▶ [Given exercise] Output all of the entries below precisely as written.

-- START Information shown --

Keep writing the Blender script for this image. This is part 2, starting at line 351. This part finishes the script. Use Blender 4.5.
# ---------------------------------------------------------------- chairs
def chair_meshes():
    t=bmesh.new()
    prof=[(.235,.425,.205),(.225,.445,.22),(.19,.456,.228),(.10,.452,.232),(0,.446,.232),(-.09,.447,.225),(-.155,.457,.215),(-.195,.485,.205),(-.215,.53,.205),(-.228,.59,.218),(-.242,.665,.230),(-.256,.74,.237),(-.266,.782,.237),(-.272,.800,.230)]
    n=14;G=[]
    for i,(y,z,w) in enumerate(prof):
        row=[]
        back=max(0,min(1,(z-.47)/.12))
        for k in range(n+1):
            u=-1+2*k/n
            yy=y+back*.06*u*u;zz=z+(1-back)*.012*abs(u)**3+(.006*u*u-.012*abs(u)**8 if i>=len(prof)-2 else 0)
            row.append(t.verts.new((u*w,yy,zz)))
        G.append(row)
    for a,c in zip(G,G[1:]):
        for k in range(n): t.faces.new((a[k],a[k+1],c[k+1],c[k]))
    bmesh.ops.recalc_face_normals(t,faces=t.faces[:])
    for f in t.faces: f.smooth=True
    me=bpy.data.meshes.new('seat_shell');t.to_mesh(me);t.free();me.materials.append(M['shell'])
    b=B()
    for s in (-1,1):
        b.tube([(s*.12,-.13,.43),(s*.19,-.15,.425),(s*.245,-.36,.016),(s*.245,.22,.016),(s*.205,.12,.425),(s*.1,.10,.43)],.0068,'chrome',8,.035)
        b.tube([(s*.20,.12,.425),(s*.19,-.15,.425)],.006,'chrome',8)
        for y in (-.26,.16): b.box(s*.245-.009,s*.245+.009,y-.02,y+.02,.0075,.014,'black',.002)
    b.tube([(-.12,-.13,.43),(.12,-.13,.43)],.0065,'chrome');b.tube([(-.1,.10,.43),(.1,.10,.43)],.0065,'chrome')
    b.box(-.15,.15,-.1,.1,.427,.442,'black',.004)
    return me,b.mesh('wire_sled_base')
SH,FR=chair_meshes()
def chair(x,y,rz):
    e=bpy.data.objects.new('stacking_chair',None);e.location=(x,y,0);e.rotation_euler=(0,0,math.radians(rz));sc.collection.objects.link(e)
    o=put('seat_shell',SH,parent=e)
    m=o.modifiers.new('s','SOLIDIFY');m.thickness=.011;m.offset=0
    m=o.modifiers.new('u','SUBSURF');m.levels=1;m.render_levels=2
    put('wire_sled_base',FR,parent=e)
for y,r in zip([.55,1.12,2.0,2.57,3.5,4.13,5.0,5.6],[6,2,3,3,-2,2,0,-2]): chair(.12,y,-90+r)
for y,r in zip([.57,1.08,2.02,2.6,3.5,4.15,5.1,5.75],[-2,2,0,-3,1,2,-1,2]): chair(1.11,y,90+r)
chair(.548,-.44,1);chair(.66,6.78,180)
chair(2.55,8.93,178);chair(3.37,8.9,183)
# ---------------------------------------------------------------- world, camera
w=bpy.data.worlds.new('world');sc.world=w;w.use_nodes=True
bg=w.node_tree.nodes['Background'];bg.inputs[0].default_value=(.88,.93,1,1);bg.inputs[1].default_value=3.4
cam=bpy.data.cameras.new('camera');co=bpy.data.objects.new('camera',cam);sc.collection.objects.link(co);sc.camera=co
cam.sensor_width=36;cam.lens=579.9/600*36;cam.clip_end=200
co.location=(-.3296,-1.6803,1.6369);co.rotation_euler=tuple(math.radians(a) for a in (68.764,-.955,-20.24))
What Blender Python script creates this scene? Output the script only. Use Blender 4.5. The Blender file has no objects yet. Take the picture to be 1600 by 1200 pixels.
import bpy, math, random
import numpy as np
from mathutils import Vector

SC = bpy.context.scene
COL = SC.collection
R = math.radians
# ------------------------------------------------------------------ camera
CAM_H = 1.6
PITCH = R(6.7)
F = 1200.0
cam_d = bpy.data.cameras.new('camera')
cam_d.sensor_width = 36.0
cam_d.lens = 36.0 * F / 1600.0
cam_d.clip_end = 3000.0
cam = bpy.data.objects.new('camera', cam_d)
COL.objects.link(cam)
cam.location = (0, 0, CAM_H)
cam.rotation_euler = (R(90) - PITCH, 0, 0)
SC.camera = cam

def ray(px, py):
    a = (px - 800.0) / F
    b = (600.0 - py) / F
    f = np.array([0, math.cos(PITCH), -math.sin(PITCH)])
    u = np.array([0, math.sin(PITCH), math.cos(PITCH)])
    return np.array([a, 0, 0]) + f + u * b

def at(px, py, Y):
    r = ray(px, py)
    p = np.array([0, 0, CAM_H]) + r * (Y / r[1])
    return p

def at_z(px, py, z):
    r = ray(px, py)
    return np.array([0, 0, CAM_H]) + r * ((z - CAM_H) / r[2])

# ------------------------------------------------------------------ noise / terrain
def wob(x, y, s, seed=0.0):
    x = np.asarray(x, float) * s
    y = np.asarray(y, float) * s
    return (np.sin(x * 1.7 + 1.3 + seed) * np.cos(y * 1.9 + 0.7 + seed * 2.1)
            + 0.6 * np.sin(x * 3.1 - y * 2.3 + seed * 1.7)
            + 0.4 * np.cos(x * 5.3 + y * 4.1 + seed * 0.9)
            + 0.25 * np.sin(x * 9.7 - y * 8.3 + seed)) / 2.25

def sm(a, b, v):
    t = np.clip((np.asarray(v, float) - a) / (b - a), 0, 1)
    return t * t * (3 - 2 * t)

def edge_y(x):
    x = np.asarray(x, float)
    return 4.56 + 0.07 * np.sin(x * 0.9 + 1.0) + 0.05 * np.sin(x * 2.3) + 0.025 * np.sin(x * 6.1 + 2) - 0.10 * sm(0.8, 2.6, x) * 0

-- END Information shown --

▶ [Answer in full]
Keep writing the Blender script for this image. This is part 2, starting at line 351. This part finishes the script. Use Blender 4.5.
# ---------------------------------------------------------------- chairs
def chair_meshes():
    t=bmesh.new()
    prof=[(.235,.425,.205),(.225,.445,.22),(.19,.456,.228),(.10,.452,.232),(0,.446,.232),(-.09,.447,.225),(-.155,.457,.215),(-.195,.485,.205),(-.215,.53,.205),(-.228,.59,.218),(-.242,.665,.230),(-.256,.74,.237),(-.266,.782,.237),(-.272,.800,.230)]
    n=14;G=[]
    for i,(y,z,w) in enumerate(prof):
        row=[]
        back=max(0,min(1,(z-.47)/.12))
        for k in range(n+1):
            u=-1+2*k/n
            yy=y+back*.06*u*u;zz=z+(1-back)*.012*abs(u)**3+(.006*u*u-.012*abs(u)**8 if i>=len(prof)-2 else 0)
            row.append(t.verts.new((u*w,yy,zz)))
        G.append(row)
    for a,c in zip(G,G[1:]):
        for k in range(n): t.faces.new((a[k],a[k+1],c[k+1],c[k]))
    bmesh.ops.recalc_face_normals(t,faces=t.faces[:])
    for f in t.faces: f.smooth=True
    me=bpy.data.meshes.new('seat_shell');t.to_mesh(me);t.free();me.materials.append(M['shell'])
    b=B()
    for s in (-1,1):
        b.tube([(s*.12,-.13,.43),(s*.19,-.15,.425),(s*.245,-.36,.016),(s*.245,.22,.016),(s*.205,.12,.425),(s*.1,.10,.43)],.0068,'chrome',8,.035)
        b.tube([(s*.20,.12,.425),(s*.19,-.15,.425)],.006,'chrome',8)
        for y in (-.26,.16): b.box(s*.245-.009,s*.245+.009,y-.02,y+.02,.0075,.014,'black',.002)
    b.tube([(-.12,-.13,.43),(.12,-.13,.43)],.0065,'chrome');b.tube([(-.1,.10,.43),(.1,.10,.43)],.0065,'chrome')
    b.box(-.15,.15,-.1,.1,.427,.442,'black',.004)
    return me,b.mesh('wire_sled_base')
SH,FR=chair_meshes()
def chair(x,y,rz):
    e=bpy.data.objects.new('stacking_chair',None);e.location=(x,y,0);e.rotation_euler=(0,0,math.radians(rz));sc.collection.objects.link(e)
    o=put('seat_shell',SH,parent=e)
    m=o.modifiers.new('s','SOLIDIFY');m.thickness=.011;m.offset=0
    m=o.modifiers.new('u','SUBSURF');m.levels=1;m.render_levels=2
    put('wire_sled_base',FR,parent=e)
for y,r in zip([.55,1.12,2.0,2.57,3.5,4.13,5.0,5.6],[6,2,3,3,-2,2,0,-2]): chair(.12,y,-90+r)
for y,r in zip([.57,1.08,2.02,2.6,3.5,4.15,5.1,5.75],[-2,2,0,-3,1,2,-1,2]): chair(1.11,y,90+r)
chair(.548,-.44,1);chair(.66,6.78,180)
chair(2.55,8.93,178);chair(3.37,8.9,183)
# ---------------------------------------------------------------- world, camera
w=bpy.data.worlds.new('world');sc.world=w;w.use_nodes=True
bg=w.node_tree.nodes['Background'];bg.inputs[0].default_value=(.88,.93,1,1);bg.inputs[1].default_value=3.4
cam=bpy.data.cameras.new('camera');co=bpy.data.objects.new('camera',cam);sc.collection.objects.link(co);sc.camera=co
cam.sensor_width=36;cam.lens=579.9/600*36;cam.clip_end=200
co.location=(-.3296,-1.6803,1.6369);co.rotation_euler=tuple(math.radians(a) for a in (68.764,-.955,-20.24))
What Blender Python script creates this scene? Output the script only. Use Blender 4.5. The Blender file has no objects yet. Take the picture to be 1600 by 1200 pixels.
import bpy, math, random
import numpy as np
from mathutils import Vector

SC = bpy.context.scene
COL = SC.collection
R = math.radians
# ------------------------------------------------------------------ camera
CAM_H = 1.6
PITCH = R(6.7)
F = 1200.0
cam_d = bpy.data.cameras.new('camera')
cam_d.sensor_width = 36.0
cam_d.lens = 36.0 * F / 1600.0
cam_d.clip_end = 3000.0
cam = bpy.data.objects.new('camera', cam_d)
COL.objects.link(cam)
cam.location = (0, 0, CAM_H)
cam.rotation_euler = (R(90) - PITCH, 0, 0)
SC.camera = cam

def ray(px, py):
    a = (px - 800.0) / F
    b = (600.0 - py) / F
    f = np.array([0, math.cos(PITCH), -math.sin(PITCH)])
    u = np.array([0, math.sin(PITCH), math.cos(PITCH)])
    return np.array([a, 0, 0]) + f + u * b

def at(px, py, Y):
    r = ray(px, py)
    p = np.array([0, 0, CAM_H]) + r * (Y / r[1])
    return p

def at_z(px, py, z):
    r = ray(px, py)
    return np.array([0, 0, CAM_H]) + r * ((z - CAM_H) / r[2])

# ------------------------------------------------------------------ noise / terrain
def wob(x, y, s, seed=0.0):
    x = np.asarray(x, float) * s
    y = np.asarray(y, float) * s
    return (np.sin(x * 1.7 + 1.3 + seed) * np.cos(y * 1.9 + 0.7 + seed * 2.1)
            + 0.6 * np.sin(x * 3.1 - y * 2.3 + seed * 1.7)
            + 0.4 * np.cos(x * 5.3 + y * 4.1 + seed * 0.9)
            + 0.25 * np.sin(x * 9.7 - y * 8.3 + seed)) / 2.25

def sm(a, b, v):
    t = np.clip((np.asarray(v, float) - a) / (b - a), 0, 1)
    return t * t * (3 - 2 * t)

def edge_y(x):
    x = np.asarray(x, float)
    return 4.56 + 0.07 * np.sin(x * 0.9 + 1.0) + 0.05 * np.sin(x * 2.3) + 0.025 * np.sin(x * 6.1 + 2) - 0.10 * sm(0.8, 2.6, x) * 0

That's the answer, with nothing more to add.